Kingston presents Tidal Rondout Creek Watershed Management Plan


KINGSTON – Only six people showed up for Thursday’s presentation of Kingston’s new Tidal Rondout Creek Watershed Management Plan. Scheduled months earlier, the event was eclipsed by several other more recently organized meetings, including the final mayoral debate.
Kingston’s Tidal Rondout Creek plan addresses the question of how to maintain and improve the water quality at the mouth of the Rondout Creek, where it opens up into the Hudson River. The “tidal” section refers to the final 3.6 miles of the creek, after the Eddyville dam, subject to the ebb and flow of the Hudson’s estuary.
The study was funded through a grant from the state Department of State’s Environmental Protection Fund, and prepared by Milone & MacBroom on behalf of the city’s Office of Economic Development. Other collaborators include Kingston’s Tidal Flooding Task Force, Waterfront Committee, and Comprehensive Plan Committee.
While the Rondout watershed contains 1,199 square miles, this study only focuses on the last one percent where everything converges from both the Rondout Creek and Wallkill River, which joins it. Those 11 square miles have been divided into 15 sub-watersheds, spanning the communities of Esopus, Ulster, and various neighborhoods of Kingston.
“It’s the culmination of years of work, to ultimately improve water quality, so we can move from maybe fishable to swimmable, even drinkable, who knows,” said Gregg Swanzey, Kingston’s economic development director. The project cost just under $250,000.  
“Where the rubber hits the road is that we take the plan, and it doesn’t collect dust, we actually pull out important components of it, and implement them,” Swanzey said “That’s the important part, is where the work continues. As we go along, we keep re-assessing. It’s up to us to take it up and make it happen.”

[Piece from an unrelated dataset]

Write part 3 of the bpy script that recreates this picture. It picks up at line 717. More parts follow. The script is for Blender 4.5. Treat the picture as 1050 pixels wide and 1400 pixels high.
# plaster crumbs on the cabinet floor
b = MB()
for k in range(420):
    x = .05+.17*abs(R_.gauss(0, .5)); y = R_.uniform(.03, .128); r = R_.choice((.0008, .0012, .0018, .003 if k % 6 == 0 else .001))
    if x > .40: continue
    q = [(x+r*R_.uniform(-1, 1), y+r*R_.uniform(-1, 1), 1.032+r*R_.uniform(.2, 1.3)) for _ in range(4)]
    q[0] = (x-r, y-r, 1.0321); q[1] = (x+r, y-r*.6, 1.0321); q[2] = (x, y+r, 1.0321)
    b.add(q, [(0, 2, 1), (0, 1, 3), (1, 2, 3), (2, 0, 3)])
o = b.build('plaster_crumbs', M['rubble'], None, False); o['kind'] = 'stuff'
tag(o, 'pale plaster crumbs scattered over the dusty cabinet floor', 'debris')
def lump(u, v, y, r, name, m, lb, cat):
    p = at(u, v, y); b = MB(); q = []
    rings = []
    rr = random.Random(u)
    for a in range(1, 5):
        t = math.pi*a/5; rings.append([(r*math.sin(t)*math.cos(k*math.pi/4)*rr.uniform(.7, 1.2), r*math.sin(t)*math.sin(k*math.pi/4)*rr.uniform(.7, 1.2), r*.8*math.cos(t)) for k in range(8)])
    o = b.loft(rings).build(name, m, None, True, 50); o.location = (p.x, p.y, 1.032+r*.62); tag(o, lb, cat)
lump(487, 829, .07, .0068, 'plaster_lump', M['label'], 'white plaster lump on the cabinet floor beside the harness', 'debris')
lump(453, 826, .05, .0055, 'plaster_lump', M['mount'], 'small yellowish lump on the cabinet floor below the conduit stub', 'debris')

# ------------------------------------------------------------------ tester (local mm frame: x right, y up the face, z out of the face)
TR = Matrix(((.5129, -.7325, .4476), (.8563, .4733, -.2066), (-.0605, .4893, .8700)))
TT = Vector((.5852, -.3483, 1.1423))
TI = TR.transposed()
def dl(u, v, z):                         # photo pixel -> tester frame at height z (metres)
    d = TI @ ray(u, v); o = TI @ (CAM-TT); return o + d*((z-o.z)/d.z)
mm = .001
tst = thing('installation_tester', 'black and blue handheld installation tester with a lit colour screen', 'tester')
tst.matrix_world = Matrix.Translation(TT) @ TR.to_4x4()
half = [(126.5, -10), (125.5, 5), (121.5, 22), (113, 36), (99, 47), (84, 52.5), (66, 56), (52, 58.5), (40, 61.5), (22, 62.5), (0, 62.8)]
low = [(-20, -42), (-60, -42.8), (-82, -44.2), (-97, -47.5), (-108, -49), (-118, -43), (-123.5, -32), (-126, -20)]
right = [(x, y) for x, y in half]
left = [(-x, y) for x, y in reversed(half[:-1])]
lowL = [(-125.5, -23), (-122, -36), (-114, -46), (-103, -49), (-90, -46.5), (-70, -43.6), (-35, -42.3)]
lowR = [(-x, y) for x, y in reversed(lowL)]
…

Swanzey said that the grant application was drafted in 2009, under the previous [Sottile] administration. Work gathering data began in 2011. “There are a couple of administrations that have already had this in play. Now we’re trying to bring it to fruition in this [Gallo] administration, and the implementation is going to go forward in the next administration,” he said.
The plan is divided into two areas, tributaries and the waterfront. Both prongs can receive a handful of actions to improve water quality, including green infrastructure, storm water mitigation, and a host of other remedies.